20 Indian soldiers killed in deadly border clash with China

By Jeffrey Gettleman, Hari Kumar and Sameer Yasir
The New York Times Company

NEW DELHI — Twenty Indian army troops were killed and dozens captured by Chinese soldiers late Monday in a clash along the disputed India-China border, Indian officials said, raising tensions between the world’s two most populous nations.

Preliminary reports Tuesday indicated the soldiers had not been shot but had been killed in a brawl involving rocks and wooden clubs that was similar to fights that broke out last month along the border and seriously injured several soldiers on both sides.

It was the first time in decades that soldiers were killed in a skirmish along the border, which traverses freezing terrain high in the Himalayas, military experts said. It was not immediately clear how India would respond to China, which has a much more powerful military.

An Indian military spokesman said three Indian troops were killed during the fighting and 17 others later succumbed to injuries. A senior Indian army officer said more than 20 Indian soldiers had also been captured and many might still be in Chinese custody.

Indian officials said they were trying to de-escalate the situation. They had just indicated that tensions with China were calming down after Indian and Chinese troops had faced off at several points high in the Himalayas in the past few weeks.

“During the de-escalation process underway in the Galwan Valley, a violent face-off took place yesterday night with casualties,” according to a statement in the Indian news media that was attributed to Indian military officials. “The loss of lives on the Indian side includes an officer and two soldiers. Senior military officials of the two sides are currently meeting at the venue to defuse the situation.”

In Beijing, a spokesman for the Foreign Ministry, Zhao Lijian, said Indian forces had twice crossed the border illegally Monday and attacked Chinese personnel.
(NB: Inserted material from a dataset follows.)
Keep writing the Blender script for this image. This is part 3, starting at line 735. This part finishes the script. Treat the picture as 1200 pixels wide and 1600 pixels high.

Indian television channels reported that several Chinese soldiers had been killed as well, citing high-level Indian government sources. But Chinese officials did not comment on that.

The spark for the recent tensions seemed to have been a road to a remote air force base that the Indian army is building through mountain passes in the Galwan Valley. Military analysts say that the road is fully within Indian territory but that the Chinese are determined to frustrate India’s efforts to upgrade its military positions.